* **Information shown**:
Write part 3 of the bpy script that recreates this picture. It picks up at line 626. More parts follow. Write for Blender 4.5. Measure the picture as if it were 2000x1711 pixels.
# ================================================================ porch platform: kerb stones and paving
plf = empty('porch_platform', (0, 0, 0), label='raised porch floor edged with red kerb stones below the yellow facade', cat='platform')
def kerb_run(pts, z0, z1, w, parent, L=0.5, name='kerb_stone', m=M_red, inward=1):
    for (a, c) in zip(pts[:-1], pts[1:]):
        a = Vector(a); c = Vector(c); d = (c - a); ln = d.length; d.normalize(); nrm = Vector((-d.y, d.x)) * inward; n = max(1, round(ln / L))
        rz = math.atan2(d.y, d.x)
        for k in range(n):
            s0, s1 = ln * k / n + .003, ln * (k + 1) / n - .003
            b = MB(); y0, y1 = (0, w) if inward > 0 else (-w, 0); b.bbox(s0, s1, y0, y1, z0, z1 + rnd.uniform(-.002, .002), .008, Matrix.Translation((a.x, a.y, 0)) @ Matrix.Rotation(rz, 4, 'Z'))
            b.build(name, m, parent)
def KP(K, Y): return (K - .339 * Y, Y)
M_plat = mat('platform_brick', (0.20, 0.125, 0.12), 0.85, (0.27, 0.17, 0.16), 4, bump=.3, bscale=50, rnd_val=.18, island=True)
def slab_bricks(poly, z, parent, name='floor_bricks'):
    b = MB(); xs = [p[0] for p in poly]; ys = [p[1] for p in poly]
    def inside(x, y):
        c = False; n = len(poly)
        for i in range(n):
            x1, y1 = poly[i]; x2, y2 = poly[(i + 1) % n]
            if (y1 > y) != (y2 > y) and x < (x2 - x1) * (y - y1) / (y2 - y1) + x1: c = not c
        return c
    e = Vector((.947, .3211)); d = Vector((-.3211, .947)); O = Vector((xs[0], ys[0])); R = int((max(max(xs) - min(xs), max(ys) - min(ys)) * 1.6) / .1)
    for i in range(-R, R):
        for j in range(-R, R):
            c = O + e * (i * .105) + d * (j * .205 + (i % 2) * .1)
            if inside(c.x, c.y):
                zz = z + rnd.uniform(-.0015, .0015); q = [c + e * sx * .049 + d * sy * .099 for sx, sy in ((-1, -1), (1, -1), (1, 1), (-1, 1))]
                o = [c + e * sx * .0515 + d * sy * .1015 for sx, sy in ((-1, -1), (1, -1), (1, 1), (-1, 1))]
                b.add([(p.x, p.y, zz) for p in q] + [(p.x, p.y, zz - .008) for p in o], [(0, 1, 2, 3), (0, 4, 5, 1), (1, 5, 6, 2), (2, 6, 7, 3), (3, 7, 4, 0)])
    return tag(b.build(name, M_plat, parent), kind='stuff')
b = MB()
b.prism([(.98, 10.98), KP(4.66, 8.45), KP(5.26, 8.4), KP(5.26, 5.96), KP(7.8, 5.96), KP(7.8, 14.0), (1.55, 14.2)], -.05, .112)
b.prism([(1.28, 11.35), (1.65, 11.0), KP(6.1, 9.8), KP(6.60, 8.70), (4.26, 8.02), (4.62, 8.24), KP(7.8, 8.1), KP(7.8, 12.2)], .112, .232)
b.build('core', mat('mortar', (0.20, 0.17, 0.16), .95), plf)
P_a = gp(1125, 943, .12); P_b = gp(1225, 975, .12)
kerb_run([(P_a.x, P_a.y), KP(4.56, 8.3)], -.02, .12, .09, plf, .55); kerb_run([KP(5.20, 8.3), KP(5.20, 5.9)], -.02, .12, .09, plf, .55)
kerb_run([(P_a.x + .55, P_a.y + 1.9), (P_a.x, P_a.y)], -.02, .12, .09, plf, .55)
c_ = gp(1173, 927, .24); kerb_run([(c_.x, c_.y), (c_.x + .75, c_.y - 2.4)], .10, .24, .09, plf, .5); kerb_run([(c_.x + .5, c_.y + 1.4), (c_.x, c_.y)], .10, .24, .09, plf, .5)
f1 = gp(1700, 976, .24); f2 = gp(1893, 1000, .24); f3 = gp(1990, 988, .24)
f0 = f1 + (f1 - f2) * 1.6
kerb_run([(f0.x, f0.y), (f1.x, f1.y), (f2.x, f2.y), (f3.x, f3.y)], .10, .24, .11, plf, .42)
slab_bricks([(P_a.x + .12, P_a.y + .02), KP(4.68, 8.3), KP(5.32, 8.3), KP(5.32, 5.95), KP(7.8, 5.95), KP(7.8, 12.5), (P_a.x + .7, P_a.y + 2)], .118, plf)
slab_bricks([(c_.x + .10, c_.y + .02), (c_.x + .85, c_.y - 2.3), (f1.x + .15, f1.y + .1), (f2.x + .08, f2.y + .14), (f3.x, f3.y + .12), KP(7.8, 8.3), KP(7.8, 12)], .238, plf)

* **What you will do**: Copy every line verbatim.

* **The answer**:
Write part 3 of the bpy script that recreates this picture. It picks up at line 626. More parts follow. Write for Blender 4.5. Measure the picture as if it were 2000x1711 pixels.
# ================================================================ porch platform: kerb stones and paving
plf = empty('porch_platform', (0, 0, 0), label='raised porch floor edged with red kerb stones below the yellow facade', cat='platform')
def kerb_run(pts, z0, z1, w, parent, L=0.5, name='kerb_stone', m=M_red, inward=1):
    for (a, c) in zip(pts[:-1], pts[1:]):
        a = Vector(a); c = Vector(c); d = (c - a); ln = d.length; d.normalize(); nrm = Vector((-d.y, d.x)) * inward; n = max(1, round(ln / L))
        rz = math.atan2(d.y, d.x)
        for k in range(n):
            s0, s1 = ln * k / n + .003, ln * (k + 1) / n - .003
            b = MB(); y0, y1 = (0, w) if inward > 0 else (-w, 0); b.bbox(s0, s1, y0, y1, z0, z1 + rnd.uniform(-.002, .002), .008, Matrix.Translation((a.x, a.y, 0)) @ Matrix.Rotation(rz, 4, 'Z'))
            b.build(name, m, parent)
def KP(K, Y): return (K - .339 * Y, Y)
M_plat = mat('platform_brick', (0.20, 0.125, 0.12), 0.85, (0.27, 0.17, 0.16), 4, bump=.3, bscale=50, rnd_val=.18, island=True)
def slab_bricks(poly, z, parent, name='floor_bricks'):
    b = MB(); xs = [p[0] for p in poly]; ys = [p[1] for p in poly]
    def inside(x, y):
        c = False; n = len(poly)
        for i in range(n):
            x1, y1 = poly[i]; x2, y2 = poly[(i + 1) % n]
            if (y1 > y) != (y2 > y) and x < (x2 - x1) * (y - y1) / (y2 - y1) + x1: c = not c
        return c
    e = Vector((.947, .3211)); d = Vector((-.3211, .947)); O = Vector((xs[0], ys[0])); R = int((max(max(xs) - min(xs), max(ys) - min(ys)) * 1.6) / .1)
    for i in range(-R, R):
        for j in range(-R, R):
            c = O + e * (i * .105) + d * (j * .205 + (i % 2) * .1)
            if inside(c.x, c.y):
                zz = z + rnd.uniform(-.0015, .0015); q = [c + e * sx * .049 + d * sy * .099 for sx, sy in ((-1, -1), (1, -1), (1, 1), (-1, 1))]
                o = [c + e * sx * .0515 + d * sy * .1015 for sx, sy in ((-1, -1), (1, -1), (1, 1), (-1, 1))]
                b.add([(p.x, p.y, zz) for p in q] + [(p.x, p.y, zz - .008) for p in o], [(0, 1, 2, 3), (0, 4, 5, 1), (1, 5, 6, 2), (2, 6, 7, 3), (3, 7, 4, 0)])
    return tag(b.build(name, M_plat, parent), kind='stuff')
b = MB()
b.prism([(.98, 10.98), KP(4.66, 8.45), KP(5.26, 8.4), KP(5.26, 5.96), KP(7.8, 5.96), KP(7.8, 14.0), (1.55, 14.2)], -.05, .112)
b.prism([(1.28, 11.35), (1.65, 11.0), KP(6.1, 9.8), KP(6.60, 8.70), (4.26, 8.02), (4.62, 8.24), KP(7.8, 8.1), KP(7.8, 12.2)], .112, .232)
b.build('core', mat('mortar', (0.20, 0.17, 0.16), .95), plf)
P_a = gp(1125, 943, .12); P_b = gp(1225, 975, .12)
kerb_run([(P_a.x, P_a.y), KP(4.56, 8.3)], -.02, .12, .09, plf, .55); kerb_run([KP(5.20, 8.3), KP(5.20, 5.9)], -.02, .12, .09, plf, .55)
kerb_run([(P_a.x + .55, P_a.y + 1.9), (P_a.x, P_a.y)], -.02, .12, .09, plf, .55)
c_ = gp(1173, 927, .24); kerb_run([(c_.x, c_.y), (c_.x + .75, c_.y - 2.4)], .10, .24, .09, plf, .5); kerb_run([(c_.x + .5, c_.y + 1.4), (c_.x, c_.y)], .10, .24, .09, plf, .5)
f1 = gp(1700, 976, .24); f2 = gp(1893, 1000, .24); f3 = gp(1990, 988, .24)
f0 = f1 + (f1 - f2) * 1.6
kerb_run([(f0.x, f0.y), (f1.x, f1.y), (f2.x, f2.y), (f3.x, f3.y)], .10, .24, .11, plf, .42)
slab_bricks([(P_a.x + .12, P_a.y + .02), KP(4.68, 8.3), KP(5.32, 8.3), KP(5.32, 5.95), KP(7.8, 5.95), KP(7.8, 12.5), (P_a.x + .7, P_a.y + 2)], .118, plf)
slab_bricks([(c_.x + .10, c_.y + .02), (c_.x + .85, c_.y - 2.3), (f1.x + .15, f1.y + .1), (f2.x + .08, f2.y + .14), (f3.x, f3.y + .12), KP(7.8, 8.3), KP(7.8, 12)], .238, plf)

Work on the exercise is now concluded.